August Derleth, Walden West
NOTES FOR THE FOURTH WEEK OF LATE SPRING
THE TWENTY-FIFTH WEEK OF THE NATURAL YEAR
WHEN ALL THE PEONIES AND POPPIES FLOWER
AND DUTCH IRIS OPEN
The Rhubarb Pie Moon became the Duckling and Gosling Moon on May 13, and now it waxes throughout the week, entering its second quarter at 6:43 p.m. on May 20. Rising in the morning and setting in the evening, this crescent moon lies overhead in the middle of the afternoon.
PHENOLOGY: THE EASIEST LAW
It is the easiest law, the most obvious rule of all. When one thing is happening, something else is happening, too.
Here at the height of Late Spring, when white clover blooms in your lawn, then flea beetles are eating your garden greens. When buckeye flowers fall, then cedar waxwings are migrating north along the rivers. When garlic mustard flowers fade, then blackberry brambles are full of white blossoms. When March’s twinleaf has seedpods, then comfrey and horseradish are blooming in village herb gardens.
When yellow sweet clover opens along the freeways, then yellow swallowtail butterflies visit the sweet rockets in the pastures. When Sweet Cicely goes to seed, then all the tulip trees are blossoming. When gold-collared blackflies appear in the woods, then strawberries are ripe in local strawberry fields. When parsnips come into flower in the Lower Midwest, then sea turtles crawl ashore along the eastern Atlantic coast to lay their eggs.

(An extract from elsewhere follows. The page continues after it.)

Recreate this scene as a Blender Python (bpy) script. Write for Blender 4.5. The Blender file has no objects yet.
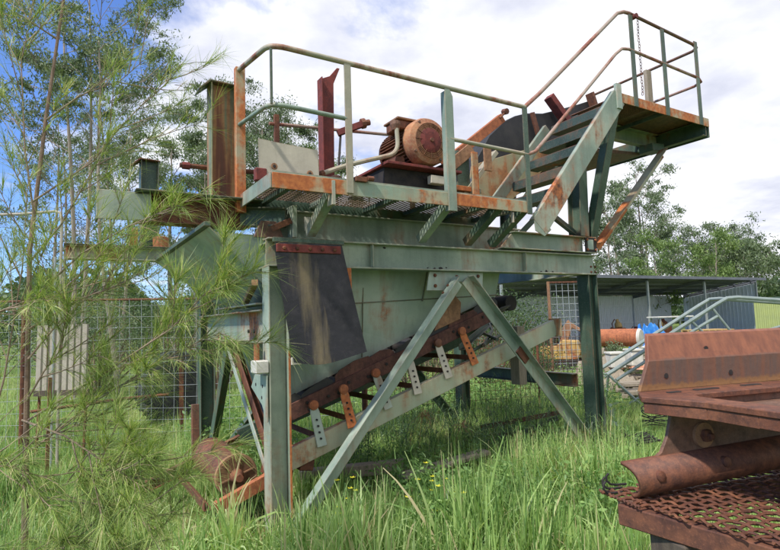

When wild multiflora roses open, then listen for catbirds in the honeysuckles. When the first day lilies open, then scorpion flies are hunting smaller insects in the field and garden. When the winter wheat turns a pale gray green, then meadow goatsbeard opens in the byways. When red admiral butterflies come to town, then delicate green damselflies are hunting beside ponds and creeks. When daddy longlegs appear in the shade by the shores of the Great Lakes, then male alligators are bellowing out their mating calls in the southern Georgia swamps.
And since every connection is unnecessary and arbitrary, depending on the individual for its experiential and verbal form, the easiest rule is infinitely varied and has no boundaries. The radii of its application push out in every direction, become enmeshed with one another, form webs and ladders and nets of parallel beings and actions, far transcending causes and effects, linking time and space to the intent and whim of the observer.